» **Short task**
Starting at the line that has "Keep writing the" and stopping after the line that has "n_sand = len(x)", reproduce the listing below exactly; omit everything else.

Scripts that build scenes
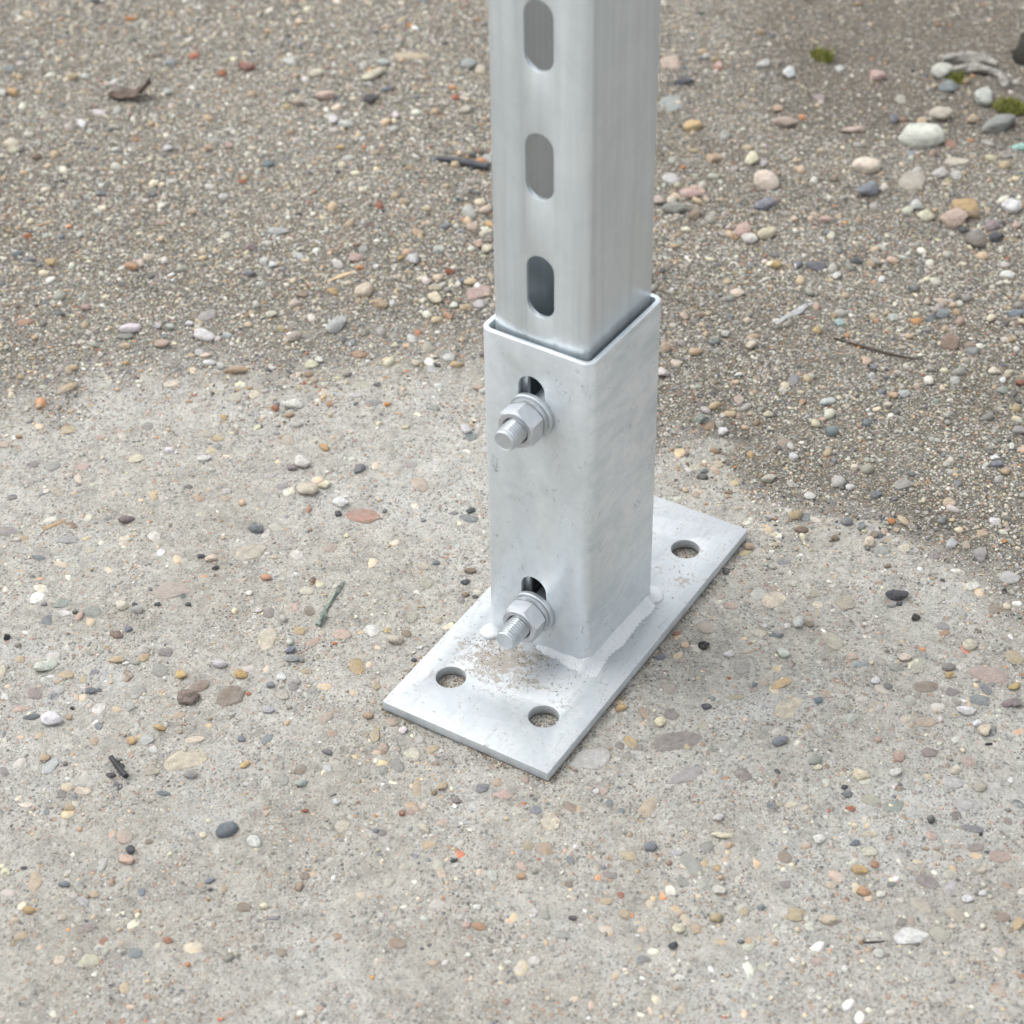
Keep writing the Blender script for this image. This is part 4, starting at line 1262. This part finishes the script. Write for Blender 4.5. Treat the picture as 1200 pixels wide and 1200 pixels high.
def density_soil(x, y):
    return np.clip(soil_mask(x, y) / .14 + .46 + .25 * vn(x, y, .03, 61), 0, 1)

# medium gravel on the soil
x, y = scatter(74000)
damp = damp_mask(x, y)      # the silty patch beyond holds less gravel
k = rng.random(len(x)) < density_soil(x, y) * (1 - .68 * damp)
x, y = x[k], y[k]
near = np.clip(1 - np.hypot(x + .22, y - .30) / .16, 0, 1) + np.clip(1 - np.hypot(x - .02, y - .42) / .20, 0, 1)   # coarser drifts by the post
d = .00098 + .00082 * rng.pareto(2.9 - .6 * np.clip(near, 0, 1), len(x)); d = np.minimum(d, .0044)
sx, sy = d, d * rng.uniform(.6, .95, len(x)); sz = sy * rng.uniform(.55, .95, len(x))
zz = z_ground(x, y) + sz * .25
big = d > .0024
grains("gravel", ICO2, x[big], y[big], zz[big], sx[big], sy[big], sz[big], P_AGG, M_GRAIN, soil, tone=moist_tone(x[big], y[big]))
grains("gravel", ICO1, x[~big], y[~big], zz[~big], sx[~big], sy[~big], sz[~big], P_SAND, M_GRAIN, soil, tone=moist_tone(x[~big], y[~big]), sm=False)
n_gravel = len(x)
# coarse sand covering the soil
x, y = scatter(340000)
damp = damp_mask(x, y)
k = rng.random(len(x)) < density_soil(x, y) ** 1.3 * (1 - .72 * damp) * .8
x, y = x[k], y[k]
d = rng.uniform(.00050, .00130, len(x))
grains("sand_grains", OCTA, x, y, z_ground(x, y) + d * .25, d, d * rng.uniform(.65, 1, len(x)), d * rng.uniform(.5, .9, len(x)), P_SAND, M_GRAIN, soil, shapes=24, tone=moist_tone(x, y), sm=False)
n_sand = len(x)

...

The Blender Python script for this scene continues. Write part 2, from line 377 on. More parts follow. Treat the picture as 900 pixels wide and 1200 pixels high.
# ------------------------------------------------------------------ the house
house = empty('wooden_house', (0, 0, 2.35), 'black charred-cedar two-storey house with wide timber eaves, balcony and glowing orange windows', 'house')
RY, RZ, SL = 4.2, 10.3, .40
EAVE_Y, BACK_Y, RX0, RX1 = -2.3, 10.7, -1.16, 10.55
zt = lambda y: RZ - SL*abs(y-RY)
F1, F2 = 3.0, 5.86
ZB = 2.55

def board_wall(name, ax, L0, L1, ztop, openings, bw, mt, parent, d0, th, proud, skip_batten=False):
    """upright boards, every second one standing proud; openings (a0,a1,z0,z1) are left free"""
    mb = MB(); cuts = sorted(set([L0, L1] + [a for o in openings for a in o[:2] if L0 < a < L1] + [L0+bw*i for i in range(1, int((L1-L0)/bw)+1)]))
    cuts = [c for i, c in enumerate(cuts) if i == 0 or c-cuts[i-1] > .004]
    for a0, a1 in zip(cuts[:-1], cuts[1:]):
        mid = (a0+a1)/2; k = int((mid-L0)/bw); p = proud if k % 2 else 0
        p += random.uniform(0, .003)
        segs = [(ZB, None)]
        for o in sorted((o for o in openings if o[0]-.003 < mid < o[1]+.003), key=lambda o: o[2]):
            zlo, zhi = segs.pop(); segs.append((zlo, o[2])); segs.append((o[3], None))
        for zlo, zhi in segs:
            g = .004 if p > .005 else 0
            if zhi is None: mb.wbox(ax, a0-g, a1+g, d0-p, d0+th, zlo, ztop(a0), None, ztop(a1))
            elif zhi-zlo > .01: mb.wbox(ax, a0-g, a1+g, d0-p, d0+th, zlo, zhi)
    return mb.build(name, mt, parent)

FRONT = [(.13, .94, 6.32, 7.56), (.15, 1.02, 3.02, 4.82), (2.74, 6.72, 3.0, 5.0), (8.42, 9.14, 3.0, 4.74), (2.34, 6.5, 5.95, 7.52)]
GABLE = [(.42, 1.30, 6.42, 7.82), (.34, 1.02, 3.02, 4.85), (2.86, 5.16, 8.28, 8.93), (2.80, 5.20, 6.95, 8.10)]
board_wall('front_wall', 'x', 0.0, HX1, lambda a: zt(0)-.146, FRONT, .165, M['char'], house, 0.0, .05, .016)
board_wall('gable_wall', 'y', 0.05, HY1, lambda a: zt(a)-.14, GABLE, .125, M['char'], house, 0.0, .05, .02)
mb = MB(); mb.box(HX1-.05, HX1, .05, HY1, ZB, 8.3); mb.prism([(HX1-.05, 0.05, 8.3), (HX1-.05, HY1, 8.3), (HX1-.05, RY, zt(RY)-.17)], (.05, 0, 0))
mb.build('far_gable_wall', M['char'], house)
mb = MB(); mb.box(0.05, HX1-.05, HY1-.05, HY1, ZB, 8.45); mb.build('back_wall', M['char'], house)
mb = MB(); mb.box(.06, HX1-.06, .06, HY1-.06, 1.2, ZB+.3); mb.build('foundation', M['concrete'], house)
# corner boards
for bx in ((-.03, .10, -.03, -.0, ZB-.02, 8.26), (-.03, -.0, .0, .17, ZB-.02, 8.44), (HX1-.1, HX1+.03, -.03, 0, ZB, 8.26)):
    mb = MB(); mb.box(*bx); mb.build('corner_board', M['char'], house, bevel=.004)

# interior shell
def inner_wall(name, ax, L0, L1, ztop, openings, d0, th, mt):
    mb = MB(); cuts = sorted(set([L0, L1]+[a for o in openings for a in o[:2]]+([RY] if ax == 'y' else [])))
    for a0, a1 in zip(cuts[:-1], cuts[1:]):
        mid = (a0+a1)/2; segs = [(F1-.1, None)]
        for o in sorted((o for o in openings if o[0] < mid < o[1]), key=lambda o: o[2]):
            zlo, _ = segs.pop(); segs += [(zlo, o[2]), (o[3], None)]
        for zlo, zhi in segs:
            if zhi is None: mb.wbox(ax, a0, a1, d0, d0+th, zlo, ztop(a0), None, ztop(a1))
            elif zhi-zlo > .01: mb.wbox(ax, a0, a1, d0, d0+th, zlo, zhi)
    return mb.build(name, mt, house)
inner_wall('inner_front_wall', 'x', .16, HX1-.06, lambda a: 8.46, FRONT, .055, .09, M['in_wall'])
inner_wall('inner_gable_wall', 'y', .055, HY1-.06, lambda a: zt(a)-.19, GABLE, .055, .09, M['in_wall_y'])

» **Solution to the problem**
Keep writing the Blender script for this image. This is part 4, starting at line 1262. This part finishes the script. Write for Blender 4.5. Treat the picture as 1200 pixels wide and 1200 pixels high.
def density_soil(x, y):
    return np.clip(soil_mask(x, y) / .14 + .46 + .25 * vn(x, y, .03, 61), 0, 1)

# medium gravel on the soil
x, y = scatter(74000)
damp = damp_mask(x, y)      # the silty patch beyond holds less gravel
k = rng.random(len(x)) < density_soil(x, y) * (1 - .68 * damp)
x, y = x[k], y[k]
near = np.clip(1 - np.hypot(x + .22, y - .30) / .16, 0, 1) + np.clip(1 - np.hypot(x - .02, y - .42) / .20, 0, 1)   # coarser drifts by the post
d = .00098 + .00082 * rng.pareto(2.9 - .6 * np.clip(near, 0, 1), len(x)); d = np.minimum(d, .0044)
sx, sy = d, d * rng.uniform(.6, .95, len(x)); sz = sy * rng.uniform(.55, .95, len(x))
zz = z_ground(x, y) + sz * .25
big = d > .0024
grains("gravel", ICO2, x[big], y[big], zz[big], sx[big], sy[big], sz[big], P_AGG, M_GRAIN, soil, tone=moist_tone(x[big], y[big]))
grains("gravel", ICO1, x[~big], y[~big], zz[~big], sx[~big], sy[~big], sz[~big], P_SAND, M_GRAIN, soil, tone=moist_tone(x[~big], y[~big]), sm=False)
n_gravel = len(x)
# coarse sand covering the soil
x, y = scatter(340000)
damp = damp_mask(x, y)
k = rng.random(len(x)) < density_soil(x, y) ** 1.3 * (1 - .72 * damp) * .8
x, y = x[k], y[k]
d = rng.uniform(.00050, .00130, len(x))
grains("sand_grains", OCTA, x, y, z_ground(x, y) + d * .25, d, d * rng.uniform(.65, 1, len(x)), d * rng.uniform(.5, .9, len(x)), P_SAND, M_GRAIN, soil, shapes=24, tone=moist_tone(x, y), sm=False)
n_sand = len(x)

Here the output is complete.